Understanding stationery costs is crucial for managing expenses in any office environment. Stationery includes items like paper, pens, and envelopes needed for sending letters or documents.

In our exercise, stationery costs are broken down into two types: regular stationery and fancy letterhead stationery. Regular stationery costs 3 cents per page, whereas fancy letterhead, which is used for the first page of a formal letter, costs 16 cents per page. When calculating the total stationery cost for a letter, you need to consider the type and number of pages used.

For instance, in a 3-page letter, only the first page uses the expensive stationery, while the remaining pages use the cheaper option. Therefore, calculating stationery costs accurately can help in budgeting for routine office correspondence.

Letter Preparation Cost

Calculating the letter preparation cost involves understanding both stationery and labor expenses.

Besides the cost of the papers and envelopes, the time spent by the secretary on typing and correcting the letters contributes to the letter preparation cost. You pay the secretary \(\$9.25\) per hour for their work. Thus, assessing how long they spend on the task directly correlates with the cost.

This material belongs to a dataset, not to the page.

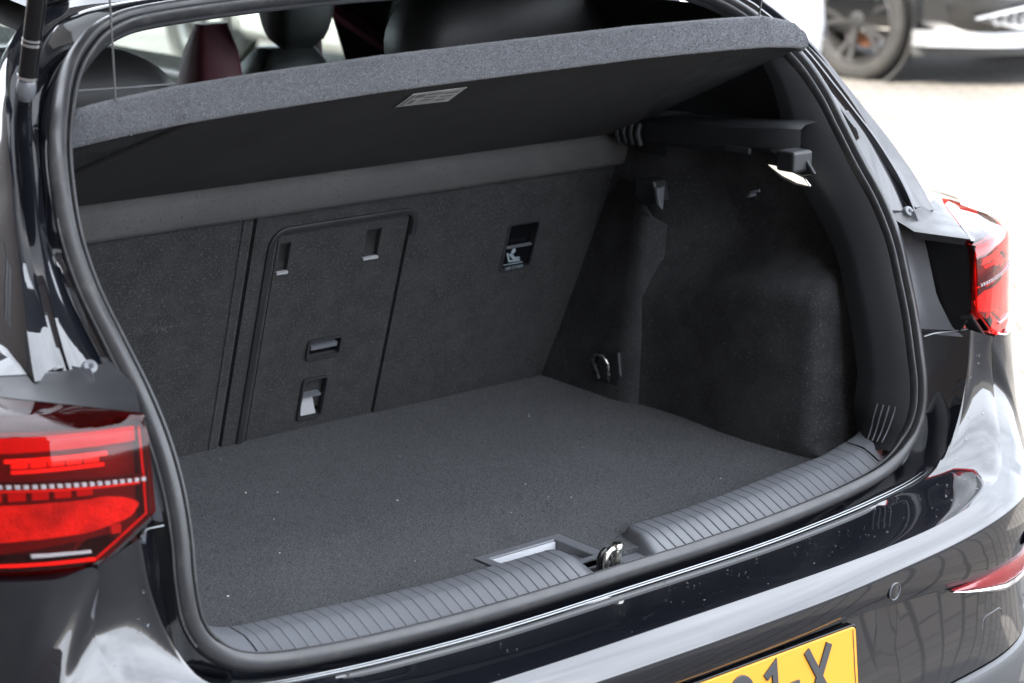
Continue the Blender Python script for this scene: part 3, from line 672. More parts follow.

For example, typing and preparing a 3-page letter may take 2 hours, resulting in a labor cost of \(2 \times 9.25 = 18.50\) dollars. Added to this is the cost of stationery and mailing (stamped envelope), leading to a comprehensive understanding of total preparation costs.

Algebraic Modeling

Algebraic modeling simplifies the calculation of costs through the creation of functions or formulas.

In our exercise, algebraic modeling allows us to express costs as functions of page numbers and time. The formulation of functions like \(S(p) = 16 + 3\times(p - 1)\) helps in understanding how costs accumulate based on the number of pages.
For overall preparation and mailing costs, the function \(C(p, t) = (16 + 3\times(p-1) + 50)/100 + 9.25 \times t\) ties the number of pages \(p\) and the time \(t\) spent typing into a comprehensive cost analysis equation. This method enhances accuracy in predictions and budgeting for office tasks.

Time Management in Office Tasks

Time management is crucial for efficiency and cost-effectiveness in office tasks.

In the exercise, the secretary's hourly wage and the time taken to type and prepare letters directly affect overall costs. By understanding and shortening the time required for routine tasks, offices can optimize productivity and reduce expenses.
For example, if typing a letter takes 25 minutes or approximately 0.417 hours, calculating the cost for this task becomes straightforward \(9.25 \times 0.417\). Time management strategies could involve utilizing templates, improving typing speed, or reducing errors, thus saving both time and money daily.